Babbage’s work was popularized by the mathematician and mystic Augusta Ada King, commonly known as Ada Lovelace. Babbage and Lovelace were correspondents, and wrote numerous letters about the Analytical Engine, and other calculating machines. In these letters, Lovelace described both computers and computer software, and gave an algorithm for the Analytical Engine that computed a sequence of mathematically important numbers called Bernoulli numbers. Lovelace, however, recognized that general purpose computing would have applications well beyond calculating mathematical tables. She put forward the idea that computers could use a mathematical model to compose elaborate musical compositions. Lovelace was correct, and today computers are capable of creating completely novel musical compositions in a variety of styles.
Unfortunately, the Analytical Engine fell into obscurity soon after Babbage’s death in 1871. Both industry and academia overlooked Lovelace and Babbage’s shared conceptual leap, and the invention of the computer would have to wait almost a century. By the late 1930s, computers were a natural extension of the sophisticated calculating machines of the day, and were independently invented in three different countries. Both Britain and the United States made foundational contributions to computing; however, the first true computer was built by a German engineer working in near complete isolation. In 1941, in Berlin, Konrad Zuse completed the Z3, the third revision of Zuse’s mechanical calculating devices. Zuse was primarily concerned with practical calculation problems, such as measuring the surface area of airplane wings, but approached these problems in a principled way that separated the calculation logic from the machinery that performed the calculation. His machines were built out of recycled telephone equipment, and sported numerous innovations: the very apotheosis of practical problem solving. It took centuries of innovation, and a few miss-starts, but the computer had finally arrived, and they proved to be spectacularly useful.
The Invention of Computers — Part II
A lone German engineer built the first true computer during World War II; however, his work was stymied by isolation and under-appreciated by the German leadership. This was not the case across the English Channel. In the early stages of the war, Britain was engaged in a desperate struggle for survival. The British attempted to gain an operational advantage over their opponents by intercepting and decrypting enemy communications. Code breaking requires a combination of ingenuity and millions of statistical calculations. Although computers did not yet exist in Britain, engineers and mathematicians successfully defeated German encryption by designing and building enormous calculation machines. These machines were too specialized to be true computers, but their designers would become some of the worlds first computer scientists.
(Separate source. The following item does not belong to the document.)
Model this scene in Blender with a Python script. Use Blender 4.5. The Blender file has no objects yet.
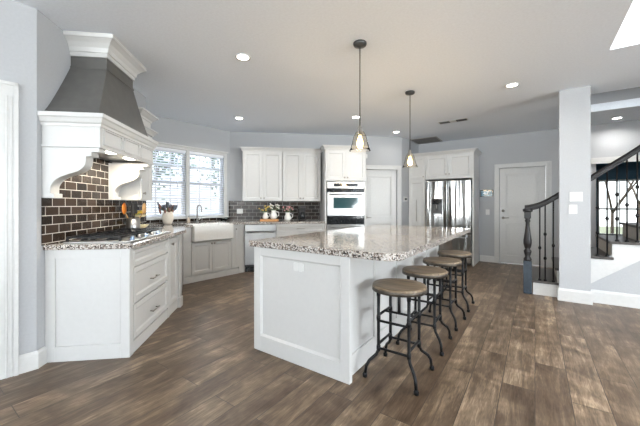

Once such scientist was Alan Turing, often lauded as the father of computing, and of artificial intelligence. Turing was a mathematician who designed techniques to break German ciphers. An accomplished marathon runner, Turning sometimes ran the 64km from his workplace in Bletchley Park, to head office in London, in order to attend high level war meetings. In 1945, Turing become an Officer of the Order of the British Empire for his scientific contributions to code breaking, which included designing code-breaking machines that deciphered tens of thousands of enemy communications. Turing’s most notable accomplishment, however, was proving that any mathematical algorithm can be expressed and computed by a machine that reads and writes to a tape of 1s and 0s. This type of hypothetical machine is called a “Turing machine”, and it is the mathematical foundation for modern computing. The term “Turing-complete” is used to refer to a computer’s ability to execute any calculation as opposed to machines limited to particular tasks. Turing’s genius is celebrated around the world each year with the Turning Award, which is the computing world’s equivalent to the Nobel Prize.
Even though Turing developed the theory for what a computer is, and designed some of the most sophisticated calculation machines ever built, the British never built a “Turing-complete” computer during the war – they were focused on code-breaking. The allies did build a true computer, however, and it was the harbinger of a new era of calculation. Between 1943 and 1946, US scientists at the University of Pennsylvania designed and built the first ever fully electric programmable computer. It was called ENIAC, and was about one thousand times faster than anything ever built. Being a true computer, it was superbly flexible, and performed numerous important calculations, even whilst under construction, including calculations related to the design of the first atom bomb.
The early pioneers who worked on these computers understood their significance beyond military applications. Popular culture already referred to these machines as “Brains”, but ENIAC was heralded as a “Giant Brain”. Scientists and artists had long stoked the public imagination with dreams of synthetic intelligence, and now anything seemed possible. The remarkable usefulness of computers was already well established, and many scientists, including Turning, now turned their attention to solving the mystery of intelligence – perhaps the grandest mystery of all. No one foresaw the strange limitations that computers would have in this regard, but the birth of computers did lead to a deeper understanding of who we are, and ushered in a new age of scientific inquiry.